Just a brief endorsement of the wildly successful
iPad app Pacific Fleet, a sandbox naval simulation which is, if not exactly accurate, still diverting and even beautiful. In this scene I command Battleship Yamato, which has an
Essex class carrier and a heavy cruiser in its sights (they got the art so right in this game I had to take a snapshot of the scene):
The scene is just a fantasy -
Yamato could never have approached so closely, if only because its top speed of 27 knots would not it allow it to catch the speedy
Essex carriers, which could make 33 without much trouble. And, of course, the Americans had good radar. And, of course,
Yamato's inferior anti-aircraft defenses meant it would have been reduced to scrap by American planes had it ever attempted such a maneuver.
Knowing, this, the Japanese generally kept
Yamato operating in a ceremonial role, and it did a bang-up job hosting parties and accommodating German emissaries (the maniacs at combinedfleet.com have summarized the ship's operational record
here).
The one time
Yamato had a chance to put some ordnance on a U.S. aircraft carrier, at the Battle Off Samar, it scored a couple of hits on the doomed
Gambier Bay, and was then gently ushered away from the action before it had a chance to pull a hamstring or something.

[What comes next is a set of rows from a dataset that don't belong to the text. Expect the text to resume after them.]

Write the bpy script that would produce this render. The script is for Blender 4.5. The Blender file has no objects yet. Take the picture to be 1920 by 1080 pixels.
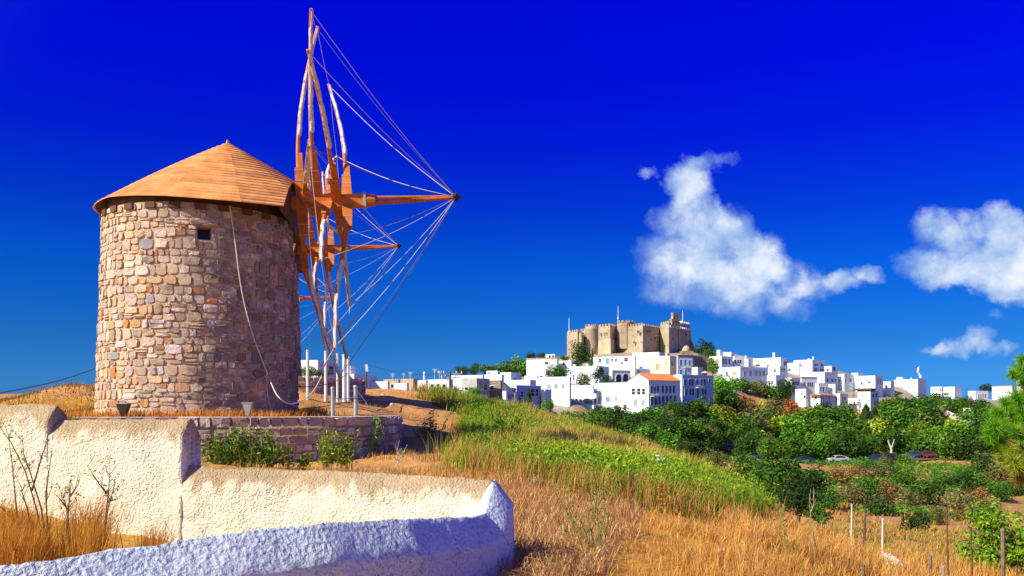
import bpy, math, random
import numpy as np
from mathutils import Vector, Matrix, noise as mnoise
random.seed(7)
rng = np.random.default_rng(7)
scene = bpy.context.scene
COL = scene.collection
R = math.radians

# ------------------------------------------------------------------ camera
F, CX, HY = 1600.0, 960.0, 768.0          # focal length and horizon of the 1920 px wide photograph
cam = bpy.data.cameras.new('camera')
cam.sensor_width = 36.0
cam.lens = 30.0
cam.shift_y = 228.0 / 1920.0
cam.clip_start = 0.1
cam.clip_end = 60000.0
camo = bpy.data.objects.new('camera', cam)
COL.objects.link(camo)
camo.location = (0, 0, 0)
camo.rotation_euler = (R(90), 0, 0)
scene.camera = camo

def P(px, py, Y):
    return Vector(((px - CX) / F * Y, Y, (HY - py) / F * Y))

# ------------------------------------------------------------------ light
SUN_A, SUN_E = R(32), R(36)
sdir = Vector((-math.cos(SUN_A) * math.cos(SUN_E), -math.sin(SUN_A) * math.cos(SUN_E), math.sin(SUN_E)))
sl = bpy.data.lights.new('sun', 'SUN')
sl.energy = 5.0
sl.angle = R(0.5)
sl.color = (1.0, 0.89, 0.70)
so = bpy.data.objects.new('sun', sl)
COL.objects.link(so)
so.rotation_euler = sdir.to_track_quat('Z', 'Y').to_euler()
so.location = (-30, -10, 40)

scene.view_settings.view_transform = 'Standard'
scene.view_settings.look = 'None'
scene.view_settings.exposure = 0.45
scene.view_settings.gamma = 1.0
scene.view_settings.use_curve_mapping = False

class NB:
    """small node-graph builder"""
    def __init__(s, nt):
        s.nt = nt
        nt.nodes.clear()
    def node(s, t, **kw):
        n = s.nt.nodes.new(t)
        for k, v in kw.items():
            setattr(n, k, v)
        return n
    def put(s, sock, v):
        if isinstance(v, bpy.types.NodeSocket):
            s.nt.links.new(v, sock)
        elif v is not None:
            if sock.type == 'RGBA' and len(v) == 3:
                v = (v[0], v[1], v[2], 1)
            sock.default_value = v
    def m(s, op, a, b=None, c=None, clamp=False):
        n = s.node('ShaderNodeMath', operation=op, use_clamp=clamp)
        s.put(n.inputs[0], a)
        if b is not None: s.put(n.inputs[1], b)
        if c is not None: s.put(n.inputs[2], c)
        return n.outputs[0]
    def vm(s, op, a, b=None):
        n = s.node('ShaderNodeVectorMath', operation=op)
        s.put(n.inputs[0], a)
        if b is not None: s.put(n.inputs[1], b)
        return n.outputs['Value'] if op in ('DOT_PRODUCT', 'LENGTH', 'DISTANCE') else n.outputs[0]
    def mix(s, f, a, b, mode='MIX'):
        n = s.node('ShaderNodeMix', data_type='RGBA', blend_type=mode)
        s.put(n.inputs[0], f); s.put(n.inputs[6], a); s.put(n.inputs[7], b)
        return n.outputs[2]
    def noise(s, vec, scale, detail=4, rough=0.55, dist=0.0):
        n = s.node('ShaderNodeTexNoise')
        s.put(n.inputs['Vector'], vec)
        n.inputs['Scale'].default_value = scale
        n.inputs['Detail'].default_value = detail
        n.inputs['Roughness'].default_value = rough
        n.inputs['Distortion'].default_value = dist
        return n.outputs
    def vor(s, vec, scale, feature='F1'):
        n = s.node('ShaderNodeTexVoronoi', feature=feature)
        s.put(n.inputs['Vector'], vec)
        n.inputs['Scale'].default_value = scale
        return n.outputs
    def ss(s, x, lo, hi):
        n = s.node('ShaderNodeMapRange', interpolation_type='SMOOTHSTEP')
        s.put(n.inputs[0], x)
        n.inputs[1].default_value = lo; n.inputs[2].default_value = hi
        n.inputs[3].default_value = 0.0; n.inputs[4].default_value = 1.0
        return n.outputs[0]
    def ramp(s, f, stops, interp='LINEAR'):
        n = s.node('ShaderNodeValToRGB')
        n.color_ramp.interpolation = interp
        e = n.color_ramp.elements
        e[0].position, e[0].color = stops[0][0], (*stops[0][1], 1)
        e[1].position, e[1].color = stops[-1][0], (*stops[-1][1], 1)
        for p, c in stops[1:-1]:
            x = e.new(p); x.color = (*c, 1)
        s.put(n.inputs[0], f)
        return n.outputs[0]

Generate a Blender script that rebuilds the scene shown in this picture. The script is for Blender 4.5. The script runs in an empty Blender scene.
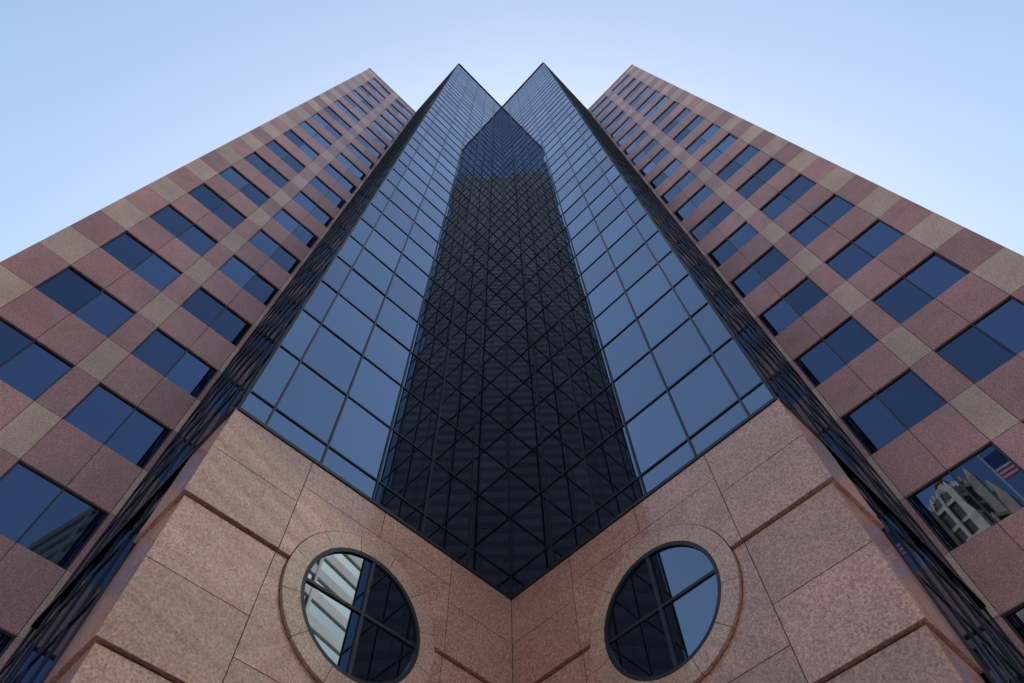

And that was the only ship-to-ship combat
Yamato saw in the war. In the full scope and breadth of World War II, it fired its guns at a surface target
once. Its existence changed nothing. Its feats of arms cannot be measured with a microscope.
The supremacy of
Yamato remains a compelling fantasy, however, a shared fantasy between victor and vanquished. Just as the British venerate
Bismarck (but oddly, not its sister ship
Tirpitz)
which in reality could not have stood toe-to-toe with a single
Iowa class battleship, Americans venerate
Yamato (but oddly, not its sister ship
Musashi). It is always better, when writing history, to defeat a worthy opponent, not an incompetent one. So, for purposes of American schoolboys,
Yamato was the most fearsome dreadnought ever devised, not a pretty stat-chasing novelty act crewed by the mediocre children of 2nd- and 3rd-tier aristocracy.
The
Japanese obsession with
Yamato approached cult-like devotion during the war, and was enlarged and nourished by the sci-fi anime
Space Battleship Yamato (
link) and the Japanese
Saving Private Ryan, Otoko-tachi no Yamato (literally,
The Men's Yamato). Here is an excerpt, showcasing the understated narrative technique that distinguishes Japanese cinema:
I think
Yamato is best understood by the same logic as the Stuka. It was conceived and operated as a propaganda device, not as an effective weapon. Once effective weapons were brought to bear, its weaknesses were ruthlessly exposed. It
was an effective propaganda tool, however, and remains so to this day, a ghostly relic of the imperial dreams of a failed elite.